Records

** Begin **

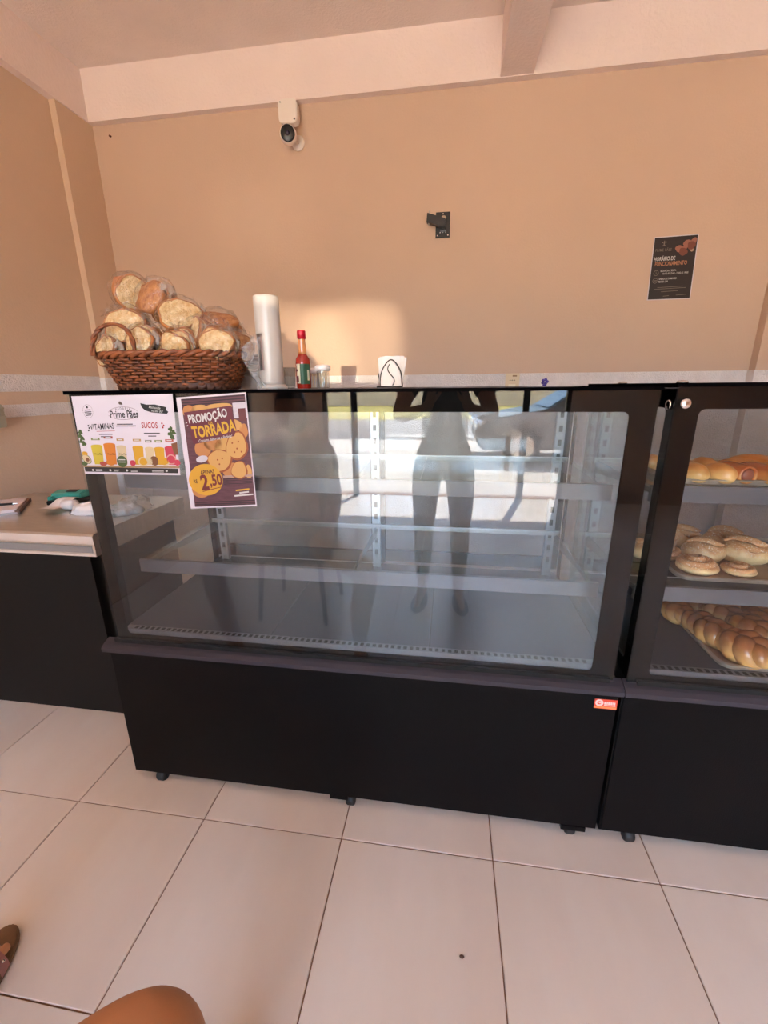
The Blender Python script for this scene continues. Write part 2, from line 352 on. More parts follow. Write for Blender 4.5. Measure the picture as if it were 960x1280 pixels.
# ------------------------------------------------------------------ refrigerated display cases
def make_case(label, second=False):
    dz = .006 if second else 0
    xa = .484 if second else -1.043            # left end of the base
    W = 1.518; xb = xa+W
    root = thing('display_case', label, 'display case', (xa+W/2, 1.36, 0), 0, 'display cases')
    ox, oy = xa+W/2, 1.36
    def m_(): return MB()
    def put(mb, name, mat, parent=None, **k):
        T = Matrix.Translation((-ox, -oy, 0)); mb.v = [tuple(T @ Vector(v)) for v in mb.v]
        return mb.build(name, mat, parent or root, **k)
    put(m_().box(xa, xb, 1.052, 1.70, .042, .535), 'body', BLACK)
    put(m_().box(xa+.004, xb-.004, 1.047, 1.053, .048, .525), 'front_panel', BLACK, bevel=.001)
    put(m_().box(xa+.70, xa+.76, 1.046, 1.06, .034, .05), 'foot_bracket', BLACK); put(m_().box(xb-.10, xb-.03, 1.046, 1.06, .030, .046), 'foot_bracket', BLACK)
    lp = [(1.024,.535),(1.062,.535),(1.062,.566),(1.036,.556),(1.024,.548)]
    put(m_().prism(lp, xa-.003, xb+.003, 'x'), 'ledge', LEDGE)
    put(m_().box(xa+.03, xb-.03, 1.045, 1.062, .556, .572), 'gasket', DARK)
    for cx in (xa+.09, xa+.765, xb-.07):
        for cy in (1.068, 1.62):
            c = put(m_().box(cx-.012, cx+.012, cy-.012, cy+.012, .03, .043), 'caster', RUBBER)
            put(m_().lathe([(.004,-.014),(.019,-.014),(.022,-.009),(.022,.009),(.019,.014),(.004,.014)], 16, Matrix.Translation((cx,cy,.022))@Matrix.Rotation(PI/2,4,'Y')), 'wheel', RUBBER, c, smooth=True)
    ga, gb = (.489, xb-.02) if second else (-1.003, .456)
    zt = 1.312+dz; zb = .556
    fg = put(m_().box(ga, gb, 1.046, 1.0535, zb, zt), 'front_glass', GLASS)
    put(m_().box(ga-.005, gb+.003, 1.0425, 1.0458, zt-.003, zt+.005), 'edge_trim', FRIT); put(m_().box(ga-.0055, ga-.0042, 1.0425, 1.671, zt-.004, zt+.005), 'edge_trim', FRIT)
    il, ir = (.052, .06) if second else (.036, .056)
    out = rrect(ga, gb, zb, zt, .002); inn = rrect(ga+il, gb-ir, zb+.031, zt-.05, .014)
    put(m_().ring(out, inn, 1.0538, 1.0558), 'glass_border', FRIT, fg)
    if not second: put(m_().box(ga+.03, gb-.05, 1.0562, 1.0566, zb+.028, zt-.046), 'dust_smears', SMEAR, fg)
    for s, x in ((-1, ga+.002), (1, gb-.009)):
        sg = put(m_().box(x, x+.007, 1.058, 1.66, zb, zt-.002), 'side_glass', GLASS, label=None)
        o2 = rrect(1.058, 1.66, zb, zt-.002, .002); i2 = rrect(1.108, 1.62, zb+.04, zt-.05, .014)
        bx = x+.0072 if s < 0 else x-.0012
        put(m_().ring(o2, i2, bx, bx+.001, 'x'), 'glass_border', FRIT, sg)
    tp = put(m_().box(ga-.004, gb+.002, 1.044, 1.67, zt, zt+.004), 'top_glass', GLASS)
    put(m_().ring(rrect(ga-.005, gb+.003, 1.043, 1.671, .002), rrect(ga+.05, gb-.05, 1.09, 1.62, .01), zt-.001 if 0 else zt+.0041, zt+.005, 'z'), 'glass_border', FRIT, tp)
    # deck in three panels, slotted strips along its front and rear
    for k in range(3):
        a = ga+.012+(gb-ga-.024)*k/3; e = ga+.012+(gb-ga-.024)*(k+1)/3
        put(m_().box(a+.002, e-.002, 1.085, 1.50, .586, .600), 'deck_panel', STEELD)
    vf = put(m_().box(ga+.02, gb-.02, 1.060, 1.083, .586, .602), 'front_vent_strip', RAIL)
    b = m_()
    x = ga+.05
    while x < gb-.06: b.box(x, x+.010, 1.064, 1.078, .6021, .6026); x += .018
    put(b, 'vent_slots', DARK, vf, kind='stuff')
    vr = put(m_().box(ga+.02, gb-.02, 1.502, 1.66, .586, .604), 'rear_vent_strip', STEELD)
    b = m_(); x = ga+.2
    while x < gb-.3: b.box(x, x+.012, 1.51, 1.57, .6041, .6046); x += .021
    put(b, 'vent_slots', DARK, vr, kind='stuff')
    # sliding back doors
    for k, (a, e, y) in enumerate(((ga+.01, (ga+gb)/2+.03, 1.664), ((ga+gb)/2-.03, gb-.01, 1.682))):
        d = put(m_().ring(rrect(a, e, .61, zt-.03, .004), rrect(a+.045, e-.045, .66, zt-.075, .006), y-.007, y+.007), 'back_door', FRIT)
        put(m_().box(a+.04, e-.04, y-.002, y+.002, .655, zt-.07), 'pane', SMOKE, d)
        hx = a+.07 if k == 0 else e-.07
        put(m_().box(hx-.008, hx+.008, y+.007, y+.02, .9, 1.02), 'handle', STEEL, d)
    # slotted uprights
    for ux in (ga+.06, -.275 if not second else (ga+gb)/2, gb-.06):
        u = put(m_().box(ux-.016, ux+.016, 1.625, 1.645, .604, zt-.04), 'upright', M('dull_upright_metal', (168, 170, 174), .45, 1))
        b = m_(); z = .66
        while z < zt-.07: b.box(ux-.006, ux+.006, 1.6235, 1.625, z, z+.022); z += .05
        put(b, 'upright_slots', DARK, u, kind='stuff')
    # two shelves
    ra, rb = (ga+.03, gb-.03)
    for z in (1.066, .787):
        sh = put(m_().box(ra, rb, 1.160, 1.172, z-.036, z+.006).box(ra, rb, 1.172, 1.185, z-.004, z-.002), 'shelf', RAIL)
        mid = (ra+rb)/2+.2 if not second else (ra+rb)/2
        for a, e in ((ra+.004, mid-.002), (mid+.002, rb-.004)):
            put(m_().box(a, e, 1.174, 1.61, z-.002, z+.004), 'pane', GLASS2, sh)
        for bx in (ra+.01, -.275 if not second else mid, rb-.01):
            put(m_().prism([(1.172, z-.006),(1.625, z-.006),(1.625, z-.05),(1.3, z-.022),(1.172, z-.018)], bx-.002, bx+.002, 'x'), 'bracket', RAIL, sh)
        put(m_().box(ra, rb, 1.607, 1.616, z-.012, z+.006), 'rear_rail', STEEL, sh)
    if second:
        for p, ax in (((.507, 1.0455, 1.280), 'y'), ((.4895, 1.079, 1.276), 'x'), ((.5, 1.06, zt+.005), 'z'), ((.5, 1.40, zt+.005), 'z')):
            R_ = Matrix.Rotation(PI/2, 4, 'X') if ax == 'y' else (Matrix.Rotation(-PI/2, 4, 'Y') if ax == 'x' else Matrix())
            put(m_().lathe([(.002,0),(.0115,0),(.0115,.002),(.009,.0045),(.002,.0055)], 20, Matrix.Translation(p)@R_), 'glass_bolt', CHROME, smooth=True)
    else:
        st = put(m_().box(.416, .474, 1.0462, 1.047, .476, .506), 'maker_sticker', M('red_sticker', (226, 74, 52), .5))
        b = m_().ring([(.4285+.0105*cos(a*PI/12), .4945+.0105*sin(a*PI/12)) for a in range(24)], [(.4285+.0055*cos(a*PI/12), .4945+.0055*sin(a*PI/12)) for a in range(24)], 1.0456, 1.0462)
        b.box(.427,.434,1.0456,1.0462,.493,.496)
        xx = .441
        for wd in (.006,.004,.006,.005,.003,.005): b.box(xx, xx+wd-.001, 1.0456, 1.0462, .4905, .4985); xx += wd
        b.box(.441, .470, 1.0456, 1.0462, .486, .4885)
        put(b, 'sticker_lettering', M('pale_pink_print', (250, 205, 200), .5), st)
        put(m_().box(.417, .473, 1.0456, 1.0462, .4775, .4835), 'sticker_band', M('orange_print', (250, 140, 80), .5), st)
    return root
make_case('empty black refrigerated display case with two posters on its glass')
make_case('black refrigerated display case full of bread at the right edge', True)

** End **
** Begin **

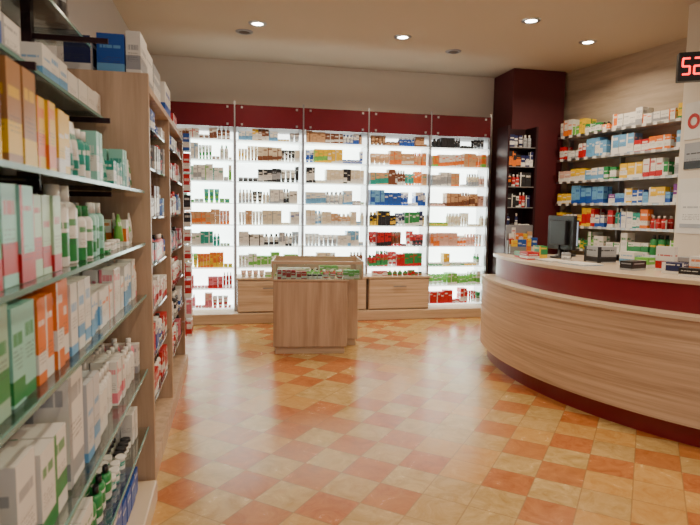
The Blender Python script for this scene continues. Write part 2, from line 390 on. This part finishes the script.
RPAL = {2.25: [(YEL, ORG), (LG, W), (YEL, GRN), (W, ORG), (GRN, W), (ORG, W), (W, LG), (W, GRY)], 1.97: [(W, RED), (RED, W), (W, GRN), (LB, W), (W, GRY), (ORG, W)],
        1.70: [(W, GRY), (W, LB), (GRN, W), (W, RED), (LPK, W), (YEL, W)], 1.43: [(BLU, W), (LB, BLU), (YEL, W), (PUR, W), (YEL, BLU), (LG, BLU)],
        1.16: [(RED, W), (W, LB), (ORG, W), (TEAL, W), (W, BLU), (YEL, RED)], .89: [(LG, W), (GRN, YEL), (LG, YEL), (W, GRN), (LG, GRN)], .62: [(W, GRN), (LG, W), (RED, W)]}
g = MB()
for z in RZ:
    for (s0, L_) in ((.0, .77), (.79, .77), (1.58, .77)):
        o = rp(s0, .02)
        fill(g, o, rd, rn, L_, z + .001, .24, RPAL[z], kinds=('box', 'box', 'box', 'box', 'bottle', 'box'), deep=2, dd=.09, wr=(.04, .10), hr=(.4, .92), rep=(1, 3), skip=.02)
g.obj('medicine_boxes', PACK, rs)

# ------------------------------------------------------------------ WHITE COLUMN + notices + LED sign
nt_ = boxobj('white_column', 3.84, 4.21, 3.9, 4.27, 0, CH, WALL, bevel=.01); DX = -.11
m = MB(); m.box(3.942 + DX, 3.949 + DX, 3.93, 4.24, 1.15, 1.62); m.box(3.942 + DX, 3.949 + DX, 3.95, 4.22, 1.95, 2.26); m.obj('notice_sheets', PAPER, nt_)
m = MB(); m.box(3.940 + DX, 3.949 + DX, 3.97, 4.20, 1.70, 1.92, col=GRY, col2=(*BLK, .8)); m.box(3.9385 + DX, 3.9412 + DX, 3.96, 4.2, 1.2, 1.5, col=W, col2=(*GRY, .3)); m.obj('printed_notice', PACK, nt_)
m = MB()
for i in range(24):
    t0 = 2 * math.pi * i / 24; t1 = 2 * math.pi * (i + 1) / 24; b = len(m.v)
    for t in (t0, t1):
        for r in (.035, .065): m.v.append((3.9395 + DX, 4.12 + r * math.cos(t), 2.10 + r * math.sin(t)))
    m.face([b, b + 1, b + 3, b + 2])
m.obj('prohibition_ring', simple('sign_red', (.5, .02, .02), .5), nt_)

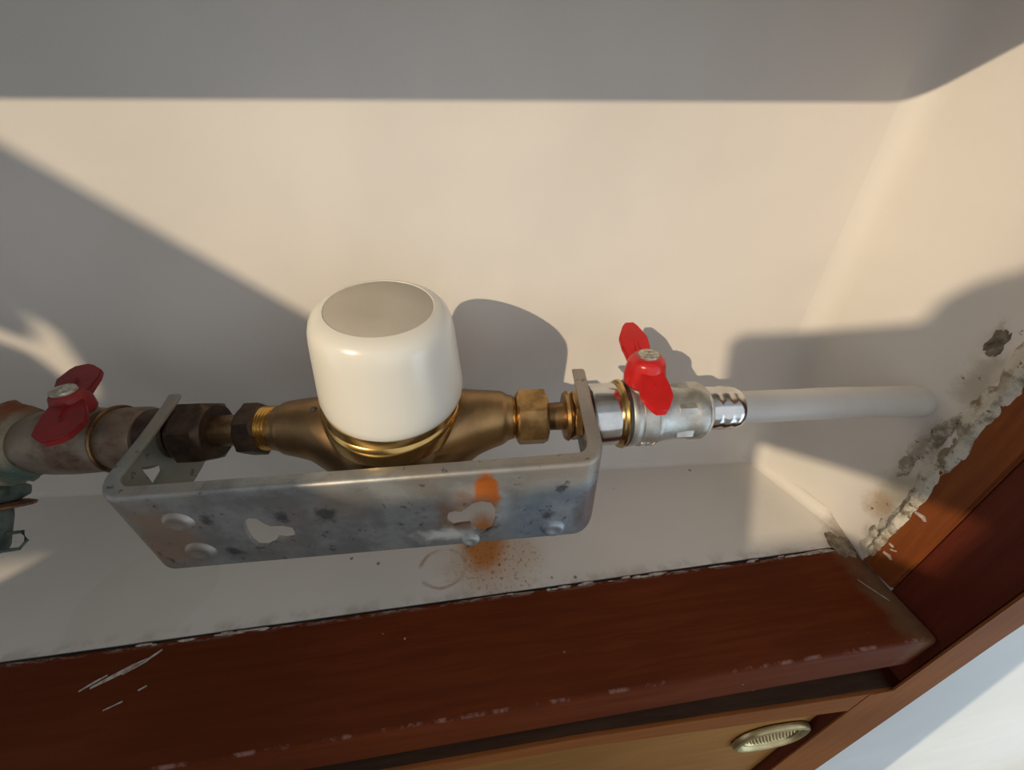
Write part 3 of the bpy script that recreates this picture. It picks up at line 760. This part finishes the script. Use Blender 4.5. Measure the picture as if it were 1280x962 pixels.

** End **
** Begin **

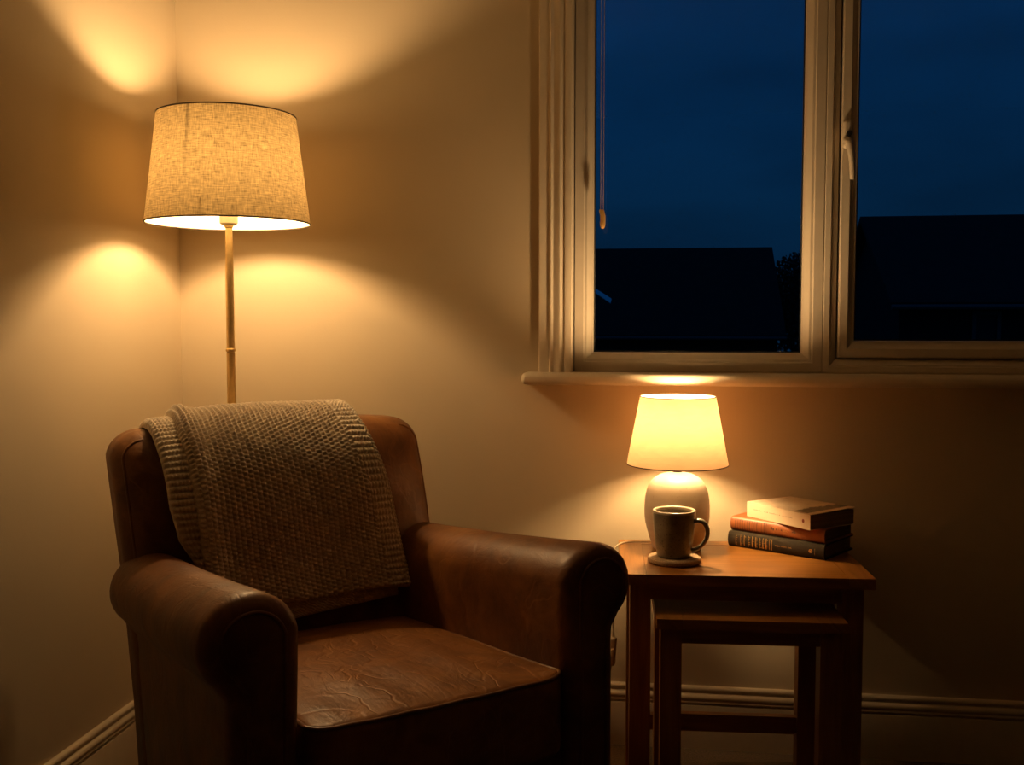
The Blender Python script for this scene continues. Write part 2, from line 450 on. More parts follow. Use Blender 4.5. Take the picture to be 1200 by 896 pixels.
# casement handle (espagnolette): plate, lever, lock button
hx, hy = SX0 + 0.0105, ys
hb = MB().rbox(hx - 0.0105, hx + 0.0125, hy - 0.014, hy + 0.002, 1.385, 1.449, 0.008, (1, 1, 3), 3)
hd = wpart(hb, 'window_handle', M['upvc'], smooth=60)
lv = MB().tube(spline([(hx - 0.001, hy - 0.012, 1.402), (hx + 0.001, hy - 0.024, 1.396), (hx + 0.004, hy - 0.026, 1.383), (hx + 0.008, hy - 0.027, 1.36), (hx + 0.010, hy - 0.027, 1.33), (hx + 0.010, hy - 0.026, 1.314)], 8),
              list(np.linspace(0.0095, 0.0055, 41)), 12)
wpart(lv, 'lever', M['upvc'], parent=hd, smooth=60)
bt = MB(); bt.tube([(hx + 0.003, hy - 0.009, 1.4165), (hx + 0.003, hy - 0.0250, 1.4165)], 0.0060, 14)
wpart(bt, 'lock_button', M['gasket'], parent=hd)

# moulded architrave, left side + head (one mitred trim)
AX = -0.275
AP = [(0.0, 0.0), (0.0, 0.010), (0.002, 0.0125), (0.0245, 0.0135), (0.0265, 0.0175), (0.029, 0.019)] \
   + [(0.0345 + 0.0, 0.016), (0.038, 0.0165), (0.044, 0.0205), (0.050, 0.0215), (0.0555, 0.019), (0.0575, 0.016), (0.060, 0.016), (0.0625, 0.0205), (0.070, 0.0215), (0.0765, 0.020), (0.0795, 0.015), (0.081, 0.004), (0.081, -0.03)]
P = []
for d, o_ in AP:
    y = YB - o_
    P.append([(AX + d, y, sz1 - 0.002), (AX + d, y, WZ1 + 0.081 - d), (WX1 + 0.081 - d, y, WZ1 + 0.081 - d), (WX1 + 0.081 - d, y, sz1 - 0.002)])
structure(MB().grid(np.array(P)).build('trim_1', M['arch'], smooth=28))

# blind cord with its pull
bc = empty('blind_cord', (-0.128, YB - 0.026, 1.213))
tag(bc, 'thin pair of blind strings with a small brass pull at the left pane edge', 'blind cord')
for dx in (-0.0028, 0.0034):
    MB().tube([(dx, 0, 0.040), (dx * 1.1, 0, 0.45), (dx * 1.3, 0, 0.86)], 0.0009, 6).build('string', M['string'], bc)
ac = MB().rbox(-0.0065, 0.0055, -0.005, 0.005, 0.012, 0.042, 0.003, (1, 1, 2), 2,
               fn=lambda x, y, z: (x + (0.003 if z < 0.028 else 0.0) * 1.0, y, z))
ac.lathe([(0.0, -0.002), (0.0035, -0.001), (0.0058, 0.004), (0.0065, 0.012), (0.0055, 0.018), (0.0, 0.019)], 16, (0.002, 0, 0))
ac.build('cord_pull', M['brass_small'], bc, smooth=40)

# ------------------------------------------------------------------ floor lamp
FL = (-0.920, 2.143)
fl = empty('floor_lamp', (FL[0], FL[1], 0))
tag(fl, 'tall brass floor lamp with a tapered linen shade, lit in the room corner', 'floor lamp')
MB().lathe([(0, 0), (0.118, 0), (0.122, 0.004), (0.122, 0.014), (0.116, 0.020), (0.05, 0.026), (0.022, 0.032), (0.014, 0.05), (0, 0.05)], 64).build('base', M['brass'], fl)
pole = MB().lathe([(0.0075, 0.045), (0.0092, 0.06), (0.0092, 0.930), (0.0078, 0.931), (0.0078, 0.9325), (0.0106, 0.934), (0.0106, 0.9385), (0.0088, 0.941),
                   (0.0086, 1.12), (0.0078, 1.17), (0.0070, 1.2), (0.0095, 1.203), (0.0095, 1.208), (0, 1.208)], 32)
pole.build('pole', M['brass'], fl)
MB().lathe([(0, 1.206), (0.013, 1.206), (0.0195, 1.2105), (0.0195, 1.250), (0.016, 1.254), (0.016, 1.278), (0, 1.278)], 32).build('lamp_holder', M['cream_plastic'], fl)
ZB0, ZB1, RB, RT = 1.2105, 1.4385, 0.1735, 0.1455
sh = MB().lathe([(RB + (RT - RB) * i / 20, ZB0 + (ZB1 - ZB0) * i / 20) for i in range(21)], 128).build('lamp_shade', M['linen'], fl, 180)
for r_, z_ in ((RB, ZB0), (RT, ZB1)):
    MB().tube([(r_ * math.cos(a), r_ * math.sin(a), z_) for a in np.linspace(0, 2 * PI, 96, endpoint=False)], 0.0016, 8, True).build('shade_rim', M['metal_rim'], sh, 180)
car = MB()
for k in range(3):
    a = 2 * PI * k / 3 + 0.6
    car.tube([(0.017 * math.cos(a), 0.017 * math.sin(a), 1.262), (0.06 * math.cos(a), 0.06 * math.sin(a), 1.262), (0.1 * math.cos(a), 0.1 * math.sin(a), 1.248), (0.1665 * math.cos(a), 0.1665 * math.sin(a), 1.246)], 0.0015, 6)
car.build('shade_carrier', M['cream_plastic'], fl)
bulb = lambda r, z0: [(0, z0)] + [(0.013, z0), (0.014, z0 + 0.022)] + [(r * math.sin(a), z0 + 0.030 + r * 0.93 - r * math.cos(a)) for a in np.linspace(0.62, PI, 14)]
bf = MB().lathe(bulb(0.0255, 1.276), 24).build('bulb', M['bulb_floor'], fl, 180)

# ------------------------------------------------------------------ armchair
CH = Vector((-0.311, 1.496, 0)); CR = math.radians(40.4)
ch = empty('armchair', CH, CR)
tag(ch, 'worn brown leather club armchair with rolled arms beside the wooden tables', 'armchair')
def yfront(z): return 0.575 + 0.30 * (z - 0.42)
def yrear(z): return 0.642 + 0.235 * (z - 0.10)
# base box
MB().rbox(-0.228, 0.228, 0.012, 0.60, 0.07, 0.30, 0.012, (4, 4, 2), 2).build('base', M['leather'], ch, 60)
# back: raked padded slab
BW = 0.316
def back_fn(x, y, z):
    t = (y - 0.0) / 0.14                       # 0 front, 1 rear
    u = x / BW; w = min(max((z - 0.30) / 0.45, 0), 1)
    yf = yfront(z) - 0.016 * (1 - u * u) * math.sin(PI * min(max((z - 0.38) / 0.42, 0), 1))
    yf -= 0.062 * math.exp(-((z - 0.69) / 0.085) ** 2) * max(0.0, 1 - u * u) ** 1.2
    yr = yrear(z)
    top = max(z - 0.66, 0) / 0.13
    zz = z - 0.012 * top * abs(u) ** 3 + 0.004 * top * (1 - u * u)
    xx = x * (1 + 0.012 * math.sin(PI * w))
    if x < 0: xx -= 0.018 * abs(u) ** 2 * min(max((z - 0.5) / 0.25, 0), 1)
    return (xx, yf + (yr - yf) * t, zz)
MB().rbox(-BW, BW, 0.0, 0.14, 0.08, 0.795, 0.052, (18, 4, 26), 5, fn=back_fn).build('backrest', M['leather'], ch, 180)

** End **

• **Your objective**: In the entries above, identify each line that includes the string "scene", then copy it.

• **Result**:
The Blender Python script for this scene continues. Write part 2, from line 352 on. More parts follow. Write for Blender 4.5. Measure the picture as if it were 960x1280 pixels.
The Blender Python script for this scene continues. Write part 2, from line 390 on. This part finishes the script.
The Blender Python script for this scene continues. Write part 2, from line 450 on. More parts follow. Use Blender 4.5. Take the picture to be 1200 by 896 pixels.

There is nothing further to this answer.